5.      To mediasite or not to mediasite: It’s entirely individual. I have tried both and honestly I found mediasiting only the most beneficial for me because I can double speed/pause/rewind etc. This gave me more time to study and review. This is not for everyone and you have to be very self motivated. No matter what you decide to do, DO NOT DO BOTH. There is no time to go to lecture then mediasite every lecture. I had friends that did this and things did not end well. If you go to class mediasite should be used as a resource when you just need to hear a concept again or you didn’t catch an important point, sort of like your rewind button.

6.      The most important thing I feel I learned is after the first exam and every consecutive
exam to reevaluate yourself and improve your study habits.

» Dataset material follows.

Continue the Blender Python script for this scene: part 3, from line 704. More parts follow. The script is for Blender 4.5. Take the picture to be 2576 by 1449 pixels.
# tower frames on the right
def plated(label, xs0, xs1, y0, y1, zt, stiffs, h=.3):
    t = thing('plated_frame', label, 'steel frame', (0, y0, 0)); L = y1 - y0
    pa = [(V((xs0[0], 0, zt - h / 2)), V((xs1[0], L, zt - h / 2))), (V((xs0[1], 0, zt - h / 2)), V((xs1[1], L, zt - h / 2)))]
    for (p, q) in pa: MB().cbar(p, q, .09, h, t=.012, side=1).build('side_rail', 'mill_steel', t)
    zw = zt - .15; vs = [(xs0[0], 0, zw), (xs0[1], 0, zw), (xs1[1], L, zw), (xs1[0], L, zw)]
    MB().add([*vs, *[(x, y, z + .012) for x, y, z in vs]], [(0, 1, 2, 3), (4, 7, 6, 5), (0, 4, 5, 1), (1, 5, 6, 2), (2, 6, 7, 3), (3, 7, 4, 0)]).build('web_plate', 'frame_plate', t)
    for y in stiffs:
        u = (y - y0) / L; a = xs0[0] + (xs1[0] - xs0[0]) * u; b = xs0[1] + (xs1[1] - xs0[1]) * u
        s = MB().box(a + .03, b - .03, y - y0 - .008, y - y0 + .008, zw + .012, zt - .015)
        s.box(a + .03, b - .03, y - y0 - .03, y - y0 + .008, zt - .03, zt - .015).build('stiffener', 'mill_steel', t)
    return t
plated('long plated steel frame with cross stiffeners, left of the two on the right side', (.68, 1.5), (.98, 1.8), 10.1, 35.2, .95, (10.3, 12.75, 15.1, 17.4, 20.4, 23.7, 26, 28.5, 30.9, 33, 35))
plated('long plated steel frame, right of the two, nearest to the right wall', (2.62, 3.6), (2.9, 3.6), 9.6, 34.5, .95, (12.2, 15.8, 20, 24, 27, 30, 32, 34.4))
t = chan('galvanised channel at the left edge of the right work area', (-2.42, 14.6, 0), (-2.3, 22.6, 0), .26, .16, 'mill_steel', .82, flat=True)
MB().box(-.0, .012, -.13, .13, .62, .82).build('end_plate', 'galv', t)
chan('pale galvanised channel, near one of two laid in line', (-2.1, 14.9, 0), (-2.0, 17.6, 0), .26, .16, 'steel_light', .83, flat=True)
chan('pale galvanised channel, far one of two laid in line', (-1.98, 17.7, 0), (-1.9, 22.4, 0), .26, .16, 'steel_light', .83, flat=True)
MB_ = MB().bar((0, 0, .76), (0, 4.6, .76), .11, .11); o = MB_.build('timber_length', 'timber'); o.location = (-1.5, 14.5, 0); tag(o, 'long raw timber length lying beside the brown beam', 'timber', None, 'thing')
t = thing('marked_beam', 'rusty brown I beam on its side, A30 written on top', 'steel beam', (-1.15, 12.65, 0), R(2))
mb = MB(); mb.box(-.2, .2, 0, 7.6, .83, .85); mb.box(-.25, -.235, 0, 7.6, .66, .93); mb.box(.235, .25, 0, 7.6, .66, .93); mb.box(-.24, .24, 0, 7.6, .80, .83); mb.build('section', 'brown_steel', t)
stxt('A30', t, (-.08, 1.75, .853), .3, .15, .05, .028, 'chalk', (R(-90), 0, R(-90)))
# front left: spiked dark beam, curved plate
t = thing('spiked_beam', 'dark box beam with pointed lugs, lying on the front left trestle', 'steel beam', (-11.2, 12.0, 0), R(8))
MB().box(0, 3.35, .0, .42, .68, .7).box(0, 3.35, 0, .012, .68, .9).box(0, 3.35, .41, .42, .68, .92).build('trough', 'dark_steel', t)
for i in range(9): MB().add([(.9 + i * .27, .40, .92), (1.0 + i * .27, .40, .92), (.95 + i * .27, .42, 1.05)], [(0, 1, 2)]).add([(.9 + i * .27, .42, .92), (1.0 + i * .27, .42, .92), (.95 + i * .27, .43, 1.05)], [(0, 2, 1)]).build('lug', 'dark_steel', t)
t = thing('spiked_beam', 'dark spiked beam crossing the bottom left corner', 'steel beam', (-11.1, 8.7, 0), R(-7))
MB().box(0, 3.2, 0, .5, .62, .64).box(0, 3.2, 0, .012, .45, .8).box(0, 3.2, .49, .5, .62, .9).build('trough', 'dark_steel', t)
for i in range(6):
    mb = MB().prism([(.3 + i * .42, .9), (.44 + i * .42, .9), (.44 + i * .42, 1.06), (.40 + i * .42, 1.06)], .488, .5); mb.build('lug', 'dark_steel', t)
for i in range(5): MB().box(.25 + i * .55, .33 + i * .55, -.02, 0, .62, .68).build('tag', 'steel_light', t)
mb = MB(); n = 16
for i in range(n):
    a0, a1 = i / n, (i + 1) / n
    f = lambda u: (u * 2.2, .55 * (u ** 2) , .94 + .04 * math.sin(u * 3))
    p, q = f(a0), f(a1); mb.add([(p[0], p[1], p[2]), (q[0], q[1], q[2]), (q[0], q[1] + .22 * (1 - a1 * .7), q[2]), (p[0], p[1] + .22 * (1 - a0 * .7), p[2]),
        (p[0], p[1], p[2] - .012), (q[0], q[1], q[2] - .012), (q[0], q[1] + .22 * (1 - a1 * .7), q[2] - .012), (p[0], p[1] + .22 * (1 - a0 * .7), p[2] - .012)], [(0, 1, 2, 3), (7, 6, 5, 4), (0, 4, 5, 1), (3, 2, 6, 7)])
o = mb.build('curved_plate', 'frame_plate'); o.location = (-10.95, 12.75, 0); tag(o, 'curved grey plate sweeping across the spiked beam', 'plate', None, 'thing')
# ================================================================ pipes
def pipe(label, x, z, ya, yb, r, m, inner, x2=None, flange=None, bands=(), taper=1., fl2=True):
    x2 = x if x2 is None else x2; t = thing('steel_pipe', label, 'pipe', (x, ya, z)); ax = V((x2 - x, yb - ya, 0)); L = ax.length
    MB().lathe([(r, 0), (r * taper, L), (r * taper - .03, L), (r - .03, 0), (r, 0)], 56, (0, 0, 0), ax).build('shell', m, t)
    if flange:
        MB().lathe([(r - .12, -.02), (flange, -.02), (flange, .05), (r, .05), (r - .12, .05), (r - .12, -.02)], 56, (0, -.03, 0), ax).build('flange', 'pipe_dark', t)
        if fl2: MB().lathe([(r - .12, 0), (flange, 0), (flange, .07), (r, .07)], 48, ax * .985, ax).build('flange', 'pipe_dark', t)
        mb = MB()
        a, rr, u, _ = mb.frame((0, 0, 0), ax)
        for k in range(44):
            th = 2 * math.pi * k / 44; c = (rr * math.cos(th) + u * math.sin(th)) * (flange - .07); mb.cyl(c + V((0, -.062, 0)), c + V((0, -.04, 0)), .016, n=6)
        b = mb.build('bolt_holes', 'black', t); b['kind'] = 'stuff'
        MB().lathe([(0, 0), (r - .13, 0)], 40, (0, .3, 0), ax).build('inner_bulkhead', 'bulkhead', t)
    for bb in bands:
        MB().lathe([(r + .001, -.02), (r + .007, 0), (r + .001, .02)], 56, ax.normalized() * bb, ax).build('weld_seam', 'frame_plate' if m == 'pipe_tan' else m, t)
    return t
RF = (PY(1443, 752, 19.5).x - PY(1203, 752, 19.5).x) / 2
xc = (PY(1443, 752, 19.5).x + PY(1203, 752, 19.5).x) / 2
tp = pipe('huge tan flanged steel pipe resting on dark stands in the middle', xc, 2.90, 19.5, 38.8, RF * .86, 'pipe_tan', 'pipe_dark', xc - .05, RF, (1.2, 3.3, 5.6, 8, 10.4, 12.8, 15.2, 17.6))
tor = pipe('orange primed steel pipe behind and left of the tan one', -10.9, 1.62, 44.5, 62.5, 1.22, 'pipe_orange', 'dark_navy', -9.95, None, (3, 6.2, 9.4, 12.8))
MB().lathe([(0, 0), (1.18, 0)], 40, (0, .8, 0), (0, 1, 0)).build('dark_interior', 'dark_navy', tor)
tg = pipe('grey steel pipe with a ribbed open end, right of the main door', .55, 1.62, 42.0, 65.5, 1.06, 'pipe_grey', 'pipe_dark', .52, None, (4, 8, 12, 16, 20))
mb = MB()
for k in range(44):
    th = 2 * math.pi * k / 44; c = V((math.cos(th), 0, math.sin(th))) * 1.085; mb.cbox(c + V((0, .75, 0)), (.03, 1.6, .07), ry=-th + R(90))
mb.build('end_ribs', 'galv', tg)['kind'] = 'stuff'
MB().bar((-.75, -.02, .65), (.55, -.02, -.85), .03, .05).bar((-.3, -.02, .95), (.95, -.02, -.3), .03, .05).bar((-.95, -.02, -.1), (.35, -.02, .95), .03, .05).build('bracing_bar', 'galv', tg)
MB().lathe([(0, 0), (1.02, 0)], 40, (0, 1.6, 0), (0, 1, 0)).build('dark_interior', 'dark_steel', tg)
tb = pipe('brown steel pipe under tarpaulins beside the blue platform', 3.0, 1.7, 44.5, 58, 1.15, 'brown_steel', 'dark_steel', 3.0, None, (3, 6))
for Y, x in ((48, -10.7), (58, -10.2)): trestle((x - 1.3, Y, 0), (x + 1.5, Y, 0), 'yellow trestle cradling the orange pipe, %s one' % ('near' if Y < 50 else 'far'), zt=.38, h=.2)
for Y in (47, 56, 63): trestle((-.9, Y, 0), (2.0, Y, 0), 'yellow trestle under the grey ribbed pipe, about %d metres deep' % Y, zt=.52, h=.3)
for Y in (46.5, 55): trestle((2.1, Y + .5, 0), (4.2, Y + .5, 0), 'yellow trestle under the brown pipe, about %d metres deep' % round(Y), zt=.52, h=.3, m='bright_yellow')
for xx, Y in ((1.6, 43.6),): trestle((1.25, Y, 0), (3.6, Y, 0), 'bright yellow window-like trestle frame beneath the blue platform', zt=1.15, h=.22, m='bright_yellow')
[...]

Reflect back on what worked and what didn’t and if it didn’t work change it immediately. You are in charge of your own destiny.

Don't forget to take a time out and enjoy the beauty of life!


Anonymous said...

Hello from a TX prospective MD student,

If you get time can you post some info on your background. I read you were a RN and was going to school prior to acceptance. How much RN experience did you have and what type of degrees did you have ASN, BSN, also what MD pre-requiste program did you do? Any advice for preparing for MCAT? Does the testing process for MCAT compare to NCLEX in difficulty? Do you find the same type of tests in MD school as nursing school where we are tested more on comprehension type questions versus memory questions or vice versa? Are questions phrased as pick all answers that apply or usually just one of a multitude of answers? I am soon to be a new grad BSN considering going to a post bac certificate program at UNT. Then immediately applying to MD, DO, schools. Due to my age 44 I feel I am facing tremedous odds but must go for it anyway. I find your blog inspiring and educational and wish you the best!
If you find any time for answers to these I would greatly appreciate the info. If not I totally understand stay focussed on school and kick butt!
from Jakal

MOM2MD said...

Dear Jakal,

Thank you so much for your comment and encouragement. I made a posting addressing your questions. As far as your age, I just wanted to let you know that here at Ross we have a lot of "older" students. I personally have several friends in their 40s here and they are doing well. Just remember that age is not important when it comes to your dreams.